OBJECTIVE: Only one span of the listing below is wanted: the lines from the one with "-.14, -.08), MT['gantry_dark'], r)" through the one with "-.09), MT['smallglow'], r)", reproduced exactly, both ends kept.

#### DATA TO PROCESS

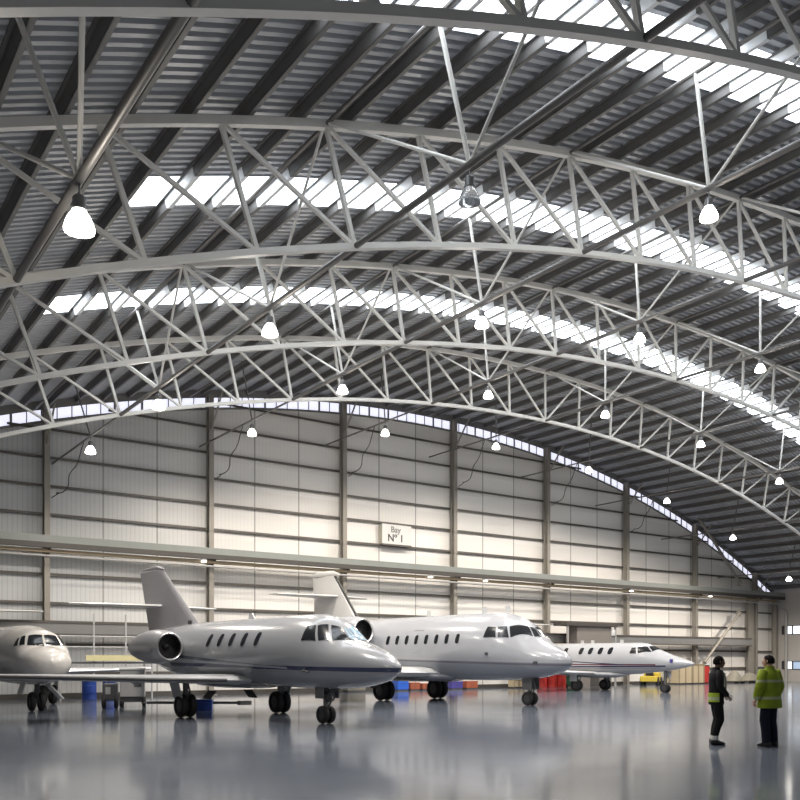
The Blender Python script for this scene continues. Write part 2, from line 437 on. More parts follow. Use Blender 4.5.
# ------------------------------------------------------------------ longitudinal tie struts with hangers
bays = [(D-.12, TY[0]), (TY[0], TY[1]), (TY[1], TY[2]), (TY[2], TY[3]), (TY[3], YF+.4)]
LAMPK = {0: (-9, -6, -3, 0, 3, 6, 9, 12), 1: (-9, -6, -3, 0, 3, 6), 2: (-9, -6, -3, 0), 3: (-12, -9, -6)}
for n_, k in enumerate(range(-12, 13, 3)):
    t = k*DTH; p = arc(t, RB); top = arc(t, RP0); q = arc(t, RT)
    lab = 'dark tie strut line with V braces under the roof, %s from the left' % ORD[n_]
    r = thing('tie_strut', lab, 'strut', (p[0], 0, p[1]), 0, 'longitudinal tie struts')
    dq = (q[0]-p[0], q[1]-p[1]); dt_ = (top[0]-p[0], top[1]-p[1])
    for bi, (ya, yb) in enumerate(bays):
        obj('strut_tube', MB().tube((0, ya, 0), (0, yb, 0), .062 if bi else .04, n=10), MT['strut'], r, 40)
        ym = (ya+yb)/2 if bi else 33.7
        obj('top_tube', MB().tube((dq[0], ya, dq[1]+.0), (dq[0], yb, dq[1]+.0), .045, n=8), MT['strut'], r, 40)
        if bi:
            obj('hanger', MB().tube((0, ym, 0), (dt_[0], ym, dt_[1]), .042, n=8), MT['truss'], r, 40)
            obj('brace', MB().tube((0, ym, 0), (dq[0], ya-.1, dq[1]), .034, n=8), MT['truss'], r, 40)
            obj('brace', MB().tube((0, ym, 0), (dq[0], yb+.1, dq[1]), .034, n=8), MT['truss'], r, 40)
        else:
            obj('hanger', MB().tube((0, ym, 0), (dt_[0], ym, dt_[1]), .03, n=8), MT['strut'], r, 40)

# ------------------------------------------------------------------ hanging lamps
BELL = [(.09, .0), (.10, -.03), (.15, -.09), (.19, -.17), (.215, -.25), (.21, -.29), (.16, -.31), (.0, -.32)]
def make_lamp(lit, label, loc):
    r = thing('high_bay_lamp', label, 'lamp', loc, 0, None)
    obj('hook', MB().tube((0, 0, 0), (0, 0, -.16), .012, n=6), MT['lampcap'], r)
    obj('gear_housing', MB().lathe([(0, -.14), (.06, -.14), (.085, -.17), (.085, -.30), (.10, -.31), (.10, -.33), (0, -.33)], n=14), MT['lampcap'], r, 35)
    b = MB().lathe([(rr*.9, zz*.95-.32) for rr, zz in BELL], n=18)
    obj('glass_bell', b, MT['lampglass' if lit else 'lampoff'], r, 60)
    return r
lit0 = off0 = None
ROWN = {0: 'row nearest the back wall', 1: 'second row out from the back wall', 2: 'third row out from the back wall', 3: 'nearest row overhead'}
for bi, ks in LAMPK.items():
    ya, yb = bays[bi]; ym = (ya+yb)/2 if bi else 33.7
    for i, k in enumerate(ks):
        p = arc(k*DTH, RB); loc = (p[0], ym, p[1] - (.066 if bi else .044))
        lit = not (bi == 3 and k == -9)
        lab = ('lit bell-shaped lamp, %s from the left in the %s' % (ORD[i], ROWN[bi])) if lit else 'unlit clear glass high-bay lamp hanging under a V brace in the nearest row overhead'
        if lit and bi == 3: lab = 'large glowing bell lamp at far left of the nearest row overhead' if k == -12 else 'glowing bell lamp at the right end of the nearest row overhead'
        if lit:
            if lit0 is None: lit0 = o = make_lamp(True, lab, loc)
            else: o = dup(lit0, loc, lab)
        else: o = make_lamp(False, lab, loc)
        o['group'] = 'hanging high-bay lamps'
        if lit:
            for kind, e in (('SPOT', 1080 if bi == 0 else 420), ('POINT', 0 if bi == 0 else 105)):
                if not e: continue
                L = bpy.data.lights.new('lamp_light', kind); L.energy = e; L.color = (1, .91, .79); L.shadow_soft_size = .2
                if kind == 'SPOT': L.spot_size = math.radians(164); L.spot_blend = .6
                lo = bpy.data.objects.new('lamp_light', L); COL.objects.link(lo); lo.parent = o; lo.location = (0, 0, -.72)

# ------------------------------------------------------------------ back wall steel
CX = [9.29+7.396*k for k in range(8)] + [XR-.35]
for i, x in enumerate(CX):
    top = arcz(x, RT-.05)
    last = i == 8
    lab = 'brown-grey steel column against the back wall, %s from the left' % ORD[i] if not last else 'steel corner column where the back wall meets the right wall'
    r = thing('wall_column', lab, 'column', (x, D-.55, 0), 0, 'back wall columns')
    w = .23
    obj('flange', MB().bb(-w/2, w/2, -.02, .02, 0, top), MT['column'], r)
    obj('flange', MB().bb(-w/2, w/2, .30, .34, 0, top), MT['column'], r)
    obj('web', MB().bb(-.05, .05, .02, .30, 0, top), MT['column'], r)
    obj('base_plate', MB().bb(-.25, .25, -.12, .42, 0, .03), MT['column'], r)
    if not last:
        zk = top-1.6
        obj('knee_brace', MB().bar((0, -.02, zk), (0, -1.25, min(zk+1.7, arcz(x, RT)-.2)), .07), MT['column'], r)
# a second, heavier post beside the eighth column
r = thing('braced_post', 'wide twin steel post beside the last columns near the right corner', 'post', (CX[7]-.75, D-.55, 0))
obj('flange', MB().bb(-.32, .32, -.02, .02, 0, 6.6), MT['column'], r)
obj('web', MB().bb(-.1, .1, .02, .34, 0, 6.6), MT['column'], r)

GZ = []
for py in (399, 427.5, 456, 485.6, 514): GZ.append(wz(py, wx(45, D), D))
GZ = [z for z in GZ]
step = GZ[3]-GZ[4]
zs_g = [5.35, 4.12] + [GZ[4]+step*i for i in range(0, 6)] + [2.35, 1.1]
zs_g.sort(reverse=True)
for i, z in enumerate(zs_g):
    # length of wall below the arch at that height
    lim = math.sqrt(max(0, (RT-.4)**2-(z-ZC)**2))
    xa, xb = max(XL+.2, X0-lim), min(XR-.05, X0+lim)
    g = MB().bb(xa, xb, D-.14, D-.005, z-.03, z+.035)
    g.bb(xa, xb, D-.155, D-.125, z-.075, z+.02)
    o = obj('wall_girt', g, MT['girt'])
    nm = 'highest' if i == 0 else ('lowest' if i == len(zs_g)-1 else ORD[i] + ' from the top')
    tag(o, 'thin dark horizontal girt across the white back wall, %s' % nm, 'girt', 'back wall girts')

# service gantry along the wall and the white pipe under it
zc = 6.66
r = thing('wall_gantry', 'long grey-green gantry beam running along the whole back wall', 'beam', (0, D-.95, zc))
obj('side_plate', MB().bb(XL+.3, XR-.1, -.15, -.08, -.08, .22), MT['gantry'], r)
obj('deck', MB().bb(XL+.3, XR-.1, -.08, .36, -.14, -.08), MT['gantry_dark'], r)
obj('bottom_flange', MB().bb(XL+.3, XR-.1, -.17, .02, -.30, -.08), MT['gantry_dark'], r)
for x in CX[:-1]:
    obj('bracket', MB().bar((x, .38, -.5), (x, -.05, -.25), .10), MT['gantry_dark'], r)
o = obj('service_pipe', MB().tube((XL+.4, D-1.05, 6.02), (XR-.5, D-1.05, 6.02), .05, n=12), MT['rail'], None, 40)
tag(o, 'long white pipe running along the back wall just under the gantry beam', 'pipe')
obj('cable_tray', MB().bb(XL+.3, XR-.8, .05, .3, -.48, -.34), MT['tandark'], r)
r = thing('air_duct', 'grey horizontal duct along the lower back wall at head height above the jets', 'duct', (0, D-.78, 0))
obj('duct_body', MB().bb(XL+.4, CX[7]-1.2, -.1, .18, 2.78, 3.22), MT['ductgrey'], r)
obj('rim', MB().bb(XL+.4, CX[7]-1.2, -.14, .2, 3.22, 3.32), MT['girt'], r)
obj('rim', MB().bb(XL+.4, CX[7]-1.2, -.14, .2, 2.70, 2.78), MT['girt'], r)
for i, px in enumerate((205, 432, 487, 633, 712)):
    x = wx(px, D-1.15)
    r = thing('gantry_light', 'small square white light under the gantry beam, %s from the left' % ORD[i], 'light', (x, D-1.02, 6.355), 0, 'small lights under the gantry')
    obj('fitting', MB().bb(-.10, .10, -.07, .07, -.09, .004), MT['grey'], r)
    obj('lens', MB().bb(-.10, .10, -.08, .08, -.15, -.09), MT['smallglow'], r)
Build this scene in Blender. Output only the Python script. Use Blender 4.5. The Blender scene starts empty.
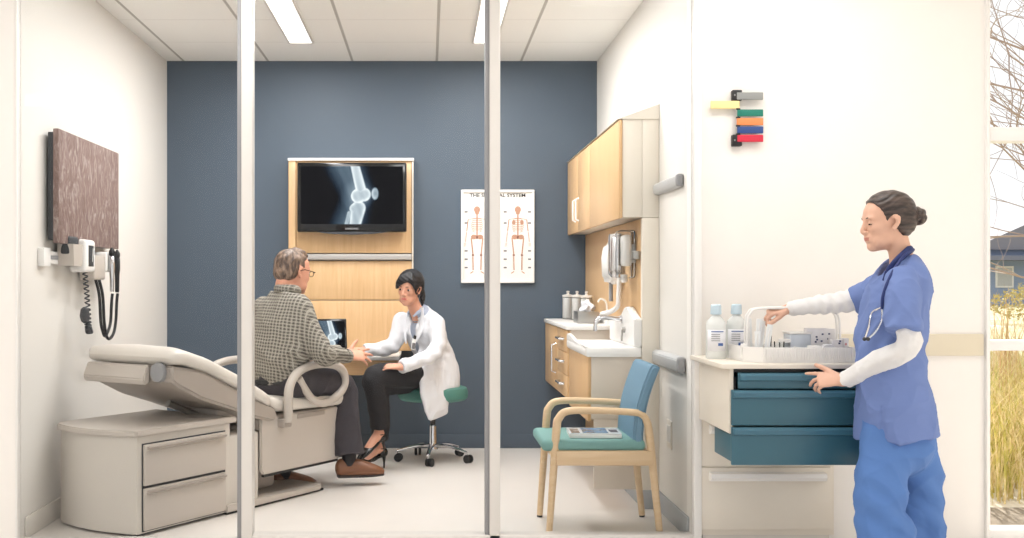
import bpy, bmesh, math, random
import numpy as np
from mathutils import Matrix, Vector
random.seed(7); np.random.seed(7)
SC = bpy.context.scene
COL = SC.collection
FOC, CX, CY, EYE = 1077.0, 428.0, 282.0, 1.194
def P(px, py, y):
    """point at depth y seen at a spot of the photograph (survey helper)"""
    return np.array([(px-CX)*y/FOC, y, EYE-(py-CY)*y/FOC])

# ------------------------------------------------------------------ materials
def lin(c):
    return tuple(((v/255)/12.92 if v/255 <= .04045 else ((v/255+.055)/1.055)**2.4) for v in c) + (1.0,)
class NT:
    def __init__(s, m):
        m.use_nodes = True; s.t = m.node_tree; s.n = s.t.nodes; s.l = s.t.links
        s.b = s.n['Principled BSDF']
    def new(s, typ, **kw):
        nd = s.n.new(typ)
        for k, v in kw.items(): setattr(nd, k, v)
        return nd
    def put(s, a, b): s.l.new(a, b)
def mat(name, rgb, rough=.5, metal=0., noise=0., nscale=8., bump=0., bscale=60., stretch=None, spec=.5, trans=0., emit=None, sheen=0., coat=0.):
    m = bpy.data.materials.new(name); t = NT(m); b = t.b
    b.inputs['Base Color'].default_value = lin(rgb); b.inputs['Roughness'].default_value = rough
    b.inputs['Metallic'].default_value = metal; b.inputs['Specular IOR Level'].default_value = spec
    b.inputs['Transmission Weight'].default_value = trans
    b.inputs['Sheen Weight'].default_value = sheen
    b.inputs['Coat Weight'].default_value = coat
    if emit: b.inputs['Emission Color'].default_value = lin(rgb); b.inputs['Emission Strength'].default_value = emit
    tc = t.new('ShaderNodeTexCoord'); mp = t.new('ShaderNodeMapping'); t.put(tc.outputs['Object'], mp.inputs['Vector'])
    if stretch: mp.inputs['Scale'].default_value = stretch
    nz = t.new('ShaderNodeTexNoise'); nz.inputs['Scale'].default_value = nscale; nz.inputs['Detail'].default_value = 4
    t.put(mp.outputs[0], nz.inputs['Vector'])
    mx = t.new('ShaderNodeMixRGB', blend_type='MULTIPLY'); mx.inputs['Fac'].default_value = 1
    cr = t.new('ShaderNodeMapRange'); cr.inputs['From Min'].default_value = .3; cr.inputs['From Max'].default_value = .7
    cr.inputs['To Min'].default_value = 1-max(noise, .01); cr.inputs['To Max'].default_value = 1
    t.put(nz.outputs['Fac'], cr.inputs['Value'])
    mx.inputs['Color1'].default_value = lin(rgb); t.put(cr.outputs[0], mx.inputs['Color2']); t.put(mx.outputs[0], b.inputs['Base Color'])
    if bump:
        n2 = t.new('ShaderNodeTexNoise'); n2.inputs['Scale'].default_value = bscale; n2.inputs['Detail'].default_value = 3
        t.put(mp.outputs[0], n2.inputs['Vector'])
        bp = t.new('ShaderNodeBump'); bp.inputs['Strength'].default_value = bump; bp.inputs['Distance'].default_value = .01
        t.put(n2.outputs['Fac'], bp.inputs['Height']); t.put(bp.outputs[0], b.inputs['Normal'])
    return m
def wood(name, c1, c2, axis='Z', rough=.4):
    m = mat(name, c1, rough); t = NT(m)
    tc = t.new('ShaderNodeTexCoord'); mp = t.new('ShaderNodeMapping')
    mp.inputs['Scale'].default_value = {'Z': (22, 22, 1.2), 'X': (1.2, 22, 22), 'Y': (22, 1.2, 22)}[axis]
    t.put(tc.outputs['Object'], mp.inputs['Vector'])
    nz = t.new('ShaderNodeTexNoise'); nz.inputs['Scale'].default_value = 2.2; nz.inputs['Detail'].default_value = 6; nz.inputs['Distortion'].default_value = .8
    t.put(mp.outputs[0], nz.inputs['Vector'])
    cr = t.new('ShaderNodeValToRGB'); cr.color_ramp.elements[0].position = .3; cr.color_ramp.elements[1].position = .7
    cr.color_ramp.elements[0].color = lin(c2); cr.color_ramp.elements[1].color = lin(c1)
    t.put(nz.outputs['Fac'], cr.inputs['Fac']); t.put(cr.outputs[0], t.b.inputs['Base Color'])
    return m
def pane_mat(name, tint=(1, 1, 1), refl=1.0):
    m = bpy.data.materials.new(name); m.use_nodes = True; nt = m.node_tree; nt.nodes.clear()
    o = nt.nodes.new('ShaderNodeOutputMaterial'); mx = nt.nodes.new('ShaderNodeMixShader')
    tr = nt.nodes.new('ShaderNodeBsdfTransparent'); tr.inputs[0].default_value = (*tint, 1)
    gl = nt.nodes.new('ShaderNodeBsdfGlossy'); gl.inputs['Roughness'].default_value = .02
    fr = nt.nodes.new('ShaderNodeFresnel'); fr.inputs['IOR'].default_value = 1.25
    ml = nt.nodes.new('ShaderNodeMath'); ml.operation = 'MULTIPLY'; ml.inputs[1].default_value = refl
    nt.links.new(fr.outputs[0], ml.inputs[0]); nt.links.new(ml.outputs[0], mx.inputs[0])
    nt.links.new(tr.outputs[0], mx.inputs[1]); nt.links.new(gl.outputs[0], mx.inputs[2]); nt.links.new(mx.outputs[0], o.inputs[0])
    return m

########

WRITTEN REPLY:
obj('deck', MB().bb(XL+.3, XR-.1, -.08, .36, -.14, -.08), MT['gantry_dark'], r)
obj('bottom_flange', MB().bb(XL+.3, XR-.1, -.17, .02, -.30, -.08), MT['gantry_dark'], r)
for x in CX[:-1]:
    obj('bracket', MB().bar((x, .38, -.5), (x, -.05, -.25), .10), MT['gantry_dark'], r)
o = obj('service_pipe', MB().tube((XL+.4, D-1.05, 6.02), (XR-.5, D-1.05, 6.02), .05, n=12), MT['rail'], None, 40)
tag(o, 'long white pipe running along the back wall just under the gantry beam', 'pipe')
obj('cable_tray', MB().bb(XL+.3, XR-.8, .05, .3, -.48, -.34), MT['tandark'], r)
r = thing('air_duct', 'grey horizontal duct along the lower back wall at head height above the jets', 'duct', (0, D-.78, 0))
obj('duct_body', MB().bb(XL+.4, CX[7]-1.2, -.1, .18, 2.78, 3.22), MT['ductgrey'], r)
obj('rim', MB().bb(XL+.4, CX[7]-1.2, -.14, .2, 3.22, 3.32), MT['girt'], r)
obj('rim', MB().bb(XL+.4, CX[7]-1.2, -.14, .2, 2.70, 2.78), MT['girt'], r)
for i, px in enumerate((205, 432, 487, 633, 712)):
    x = wx(px, D-1.15)
    r = thing('gantry_light', 'small square white light under the gantry beam, %s from the left' % ORD[i], 'light', (x, D-1.02, 6.355), 0, 'small lights under the gantry')
    obj('fitting', MB().bb(-.10, .10, -.07, .07, -.09, .004), MT['grey'], r)
    obj('lens', MB().bb(-.10, .10, -.08, .08, -.15, -.09), MT['smallglow'], r)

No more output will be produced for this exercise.